(Scripts that build scenes)
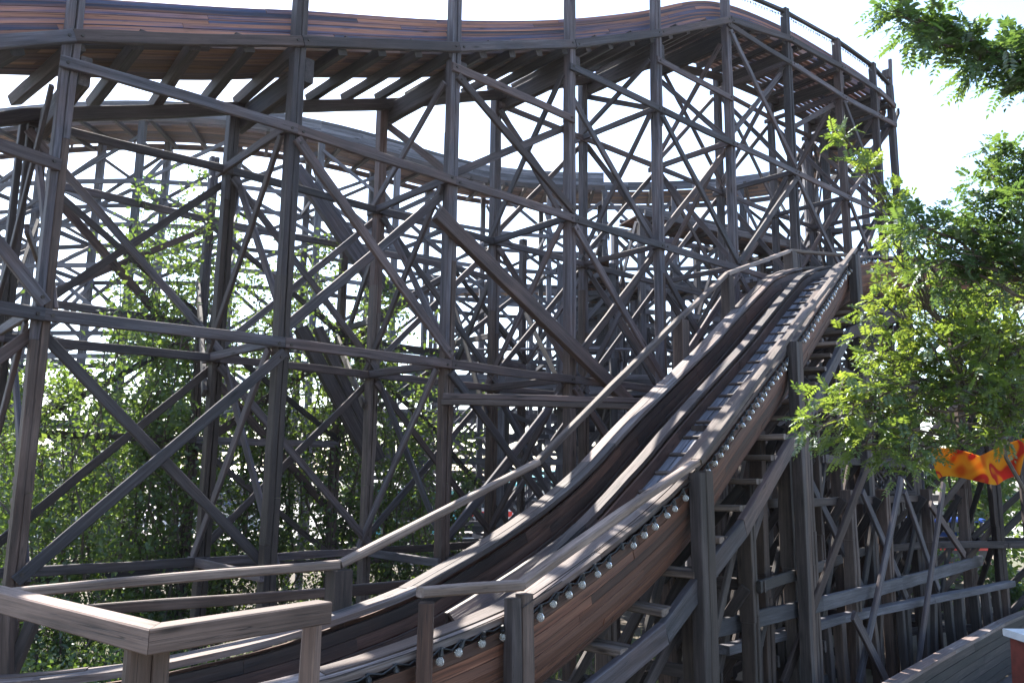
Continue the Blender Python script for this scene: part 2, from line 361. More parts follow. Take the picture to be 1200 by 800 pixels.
inner = thing('trestle_frame', 'dark lower trestle row standing between the nearest frames and the shrubs', 'trestle', P(2, GZ)+NL*4.3, 'timber trestle frames')
def Rw(i, z): return P(i, z)+NL*(4.3+.25*math.sin(i*1.7))+E_*.8
lv3 = [-1.5, .5, 2.35, 4.1]
for i in range(0, 5):
    post('post', Rw(i, GZ), Rw(i, 4.35+(.9 if i % 3 == 1 else 0)), .14, NL, M['grey'], inner, low=1.0)
    beam('cross_brace', Q(i, 4.0+random.uniform(-.3, .3)), Rw(i, 2.4+random.uniform(-.5, .5)), .05, .12, E_, M['grey'], inner, off=.12)
    beam('cross_brace', Q(i, 1.0), Rw(i, 3.0+random.uniform(-.5, .9)), .05, .11, E_, M['joist'], inner, off=-.12)
    if random.random() < .7: beam('cross_ledger', Q(i, 2.6+random.uniform(-.3, .3)), Rw(i, 2.6), .05, .11, E_, M['grey'], inner, off=.125)
    if i < 4:
        for k, z in enumerate(lv3):
            if random.random() < .75: beam('ledger', Rw(i, z), Rw(i+1, z), .05, .12, NL, M['grey'], inner, off=-.115)
            z1 = lv3[k+1] if k < 3 else None
            if z1 and random.random() < .55: beam('diagonal_brace', Rw(i, z+.08), Rw(i+1, z1-.08), .045, .10, NL, M['grey'], inner, off=.11)
            if z1 and random.random() < .55: beam('diagonal_brace', Rw(i, z1-.08), Rw(i+1, z+.08), .045, .10, NL, M['joist'], inner, off=-.12)
for i, (za, j, zb) in enumerate([(0.3, 3, 4.0), (4.1, 2, -.6)]):
    beam('long_brace', Rw((1, 0, 4, 5)[i], za), Rw(j, zb), .05, .13, NL, M['grey'], inner, off=.17)
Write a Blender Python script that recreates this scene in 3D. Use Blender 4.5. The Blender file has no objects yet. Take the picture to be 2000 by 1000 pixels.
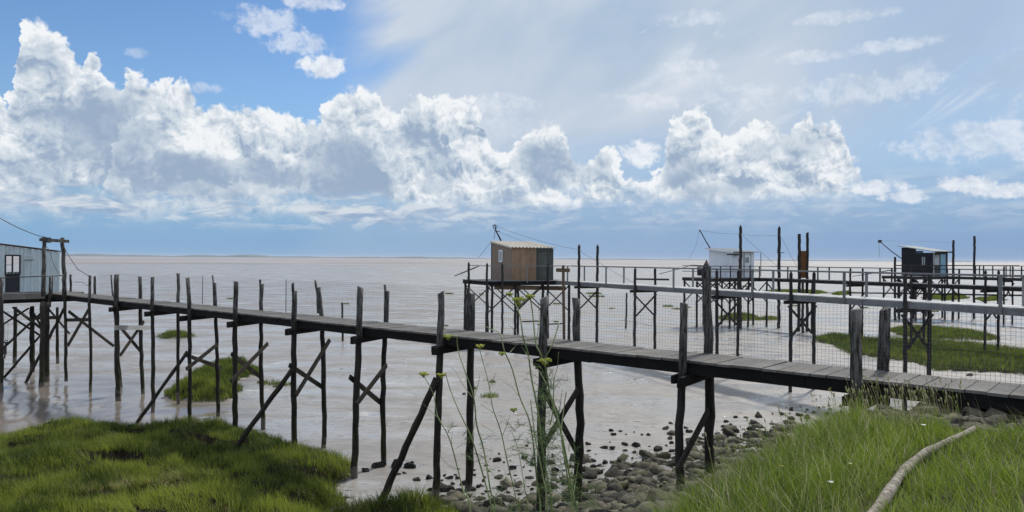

**WRITTEN PROBLEM**.
Reproduce the entries above word for word. Pictures stay out.

**RESPONSE TO THIS EXERCISE**.
Continue the Blender Python script for this scene: part 2, from line 361. More parts follow. Take the picture to be 1200 by 800 pixels.
inner = thing('trestle_frame', 'dark lower trestle row standing between the nearest frames and the shrubs', 'trestle', P(2, GZ)+NL*4.3, 'timber trestle frames')
def Rw(i, z): return P(i, z)+NL*(4.3+.25*math.sin(i*1.7))+E_*.8
lv3 = [-1.5, .5, 2.35, 4.1]
for i in range(0, 5):
    post('post', Rw(i, GZ), Rw(i, 4.35+(.9 if i % 3 == 1 else 0)), .14, NL, M['grey'], inner, low=1.0)
    beam('cross_brace', Q(i, 4.0+random.uniform(-.3, .3)), Rw(i, 2.4+random.uniform(-.5, .5)), .05, .12, E_, M['grey'], inner, off=.12)
    beam('cross_brace', Q(i, 1.0), Rw(i, 3.0+random.uniform(-.5, .9)), .05, .11, E_, M['joist'], inner, off=-.12)
    if random.random() < .7: beam('cross_ledger', Q(i, 2.6+random.uniform(-.3, .3)), Rw(i, 2.6), .05, .11, E_, M['grey'], inner, off=.125)
    if i < 4:
        for k, z in enumerate(lv3):
            if random.random() < .75: beam('ledger', Rw(i, z), Rw(i+1, z), .05, .12, NL, M['grey'], inner, off=-.115)
            z1 = lv3[k+1] if k < 3 else None
            if z1 and random.random() < .55: beam('diagonal_brace', Rw(i, z+.08), Rw(i+1, z1-.08), .045, .10, NL, M['grey'], inner, off=.11)
            if z1 and random.random() < .55: beam('diagonal_brace', Rw(i, z1-.08), Rw(i+1, z+.08), .045, .10, NL, M['joist'], inner, off=-.12)
for i, (za, j, zb) in enumerate([(0.3, 3, 4.0), (4.1, 2, -.6)]):
    beam('long_brace', Rw((1, 0, 4, 5)[i], za), Rw(j, zb), .05, .13, NL, M['grey'], inner, off=.17)
Write a Blender Python script that recreates this scene in 3D. Use Blender 4.5. The Blender file has no objects yet. Take the picture to be 2000 by 1000 pixels.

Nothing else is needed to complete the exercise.